Teknoloji harikası araçlar ve makineler zaman içinde, mekanik düzende herhangi bir bozulma olmadığı hâlde, yine zamanla çalışamaz, iş göremez hâle gelebiliyor. Bu olumsuz hâle, uzmanlar “metal yorgunluğu” diyorlar.

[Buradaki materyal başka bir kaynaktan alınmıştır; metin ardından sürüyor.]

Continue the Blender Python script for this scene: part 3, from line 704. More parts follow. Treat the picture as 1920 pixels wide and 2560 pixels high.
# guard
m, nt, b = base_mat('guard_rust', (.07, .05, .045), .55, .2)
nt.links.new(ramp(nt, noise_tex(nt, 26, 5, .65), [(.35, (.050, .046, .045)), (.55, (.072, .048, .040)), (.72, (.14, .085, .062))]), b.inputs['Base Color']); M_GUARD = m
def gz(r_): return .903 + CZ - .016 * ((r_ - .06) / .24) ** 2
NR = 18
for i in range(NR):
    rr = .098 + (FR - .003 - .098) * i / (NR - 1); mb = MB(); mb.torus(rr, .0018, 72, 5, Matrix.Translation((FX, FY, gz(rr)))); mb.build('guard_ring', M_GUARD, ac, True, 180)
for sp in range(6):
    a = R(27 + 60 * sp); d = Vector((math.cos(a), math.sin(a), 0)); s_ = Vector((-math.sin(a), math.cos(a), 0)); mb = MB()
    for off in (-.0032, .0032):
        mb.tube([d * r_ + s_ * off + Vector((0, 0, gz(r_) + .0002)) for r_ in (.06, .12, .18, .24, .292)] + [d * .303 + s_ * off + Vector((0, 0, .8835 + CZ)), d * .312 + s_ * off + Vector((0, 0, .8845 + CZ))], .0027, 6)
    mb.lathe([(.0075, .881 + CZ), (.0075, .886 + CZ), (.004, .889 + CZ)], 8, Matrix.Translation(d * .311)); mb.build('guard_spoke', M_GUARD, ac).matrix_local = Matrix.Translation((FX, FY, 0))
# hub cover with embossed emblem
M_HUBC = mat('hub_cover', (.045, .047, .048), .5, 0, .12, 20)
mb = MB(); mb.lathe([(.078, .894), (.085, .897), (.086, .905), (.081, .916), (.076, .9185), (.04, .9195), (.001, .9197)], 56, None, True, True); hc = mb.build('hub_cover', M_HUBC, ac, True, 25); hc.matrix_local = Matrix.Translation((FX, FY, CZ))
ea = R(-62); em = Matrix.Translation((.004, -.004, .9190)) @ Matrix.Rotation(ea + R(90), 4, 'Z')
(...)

Bu yorgunluk hâlinin yalnızca teknoloji harikası araçlarda olduğunu düşünmeyelim. İş göremezlikyorgunluk hâli bazı başarılı insanları da zamanla “ruh yorgunluğu” olarak teslim alabiliyor. Hastalanmadıkları, herhangi bir fiziksel değişime uğramadıkları hâlde eski performanslarını- başarılarını veya verimliliklerini kaybediyorlar. Özellikle tarım sektörü, ruh yorgunluğunu âdeta tetikleyen bir sektör olarak görülebilir. Bu yorgunluk sektördeki insanlarda görülse de yorgunluğu taşısalar da çalışma arkadaşları ve yakın çevresi tarafından bu durum söylenmez, dillendirilmez oluyor. Bu durumun asıl nedeni: “Sistemin dışına çıkamamak!”,

Sistemin içinde olan insan hiçbir şekilde sistemi eleştiremez veya sistemin yanlışlıklarını, aksamalarını, gecikmelerini ortaya koyamaz. Sistemin dışına çıkabilmek, toplumsal değişim yapabilmek için sistemden beslenmemek gerekir. Yani bir başka deyişle sistemin sunduğu fırsatları, imkânları kullanmamak, onlardan uzak durmak gerekir.

***

Dolayısıyla “Sektördeki insanların yorgunluğu nasıl gelişiyor?” sorusu akla geliyor. Bu insanlar esasında çalıştıkları veya temsil ettikleri, etkiledikleri alanlarda çok başarılılar. İlk önceleri belirli bir işi olağanüstü yetkinlikle yapıyorlar. Büyük takdir topluyorlar. Sonuçta insanların ilgi ve beğenisini kazanıyorlar. Bir süre sonra da etrafına çıkarcılar-beslemeler doluşmaya başlıyor. Avantacılar bu kişilerin etrafına zırh gibi duvar örüyorlar. “Başkaları ile temas etmelerini engelliyorlar. Başarılı ve metal yorgunluk yolunda hızla ilerleyen kişiler öksürse, bu öksürüğün diğer insanların öksürüklerinden daha üstün olduğunu söylemeye başlıyorlar.” Tek tük eleştiri yapmaya kalkanlar olursa, o kişileri hemen lanetliyorlar- susturuyorlar. Eleştiri yapanın başarıyı kıskandığından, eleştiri sahibinin kem gözlü olduğundan dem vuruyorlar. Başarılı insan bu dönemleri yaşarken, insan fıtratındaki zaafa mağlup oluyor ve kerameti kendinden menkul şeyler zannetmeye başlıyor. Önceleri “ayinesi iştir kişinin lafa bakılmaz” diye düşünürken yavaş yavaş “ayinesi laftır kişinin işe bakılmaz” diye düşünmeye başlıyor. Tabii ki bu durumları önceden gören başta özel sektör olmak üzere; büyük şirketler, büyük bankalar önlem için, ne kadar başarılı olurlarsa olsunlar, “genel müdürlerini ya da CEO’larını” 4-5 yılda bir değiştirmeye çalışırlar.

***

Tarım sektöründe hastalanmadıkları, herhangi bir fiziki değişime uğramadıkları hâlde eski performanslarını kaybeden yönetici ve karar verici insanlar oldukça fazladır. Bu fazlalık sadece tarım sektörü ile düşünsem de asıl olan ülkemiz genelinde; ziraat odaları, esnaf odaları, ticaret odaları, sendikalar, kooperatifler vb. kurumları yöneten insanlarda yoğun metal yorgunluğu hissediyorum. Dolayısıyla belirli bir dönemden sonra “gençlik aşısı” şart! Örneğin Türkiye Ziraat Odaları Birliği’nin (TZOB) Genel Başkanı Sn. Şemsi Bayraktar, 2003’te seçildi ve 5’inci kez bu görevi yürütecek. Bu ve benzeri örnekleri odalar, sendikalar, kooperatifler vb. yönetimleri için de gönül rahatlığıyla verebiliriz.

Son söz: Bizim 2022 Türkiye’sinde her konuda yeni bir hikâye yazmamız lazım. Yazılan bu yeni hikâyede başrol oyuncularını da yani forveti de değiştirmemiz lazım. Bu toprakların ünlü felsefe ve düşünürü, Hz. Mevlana’nın dediği gibi “Zaman değişti, şimdi yeni şeyler söylemek lazım, cancağızım”.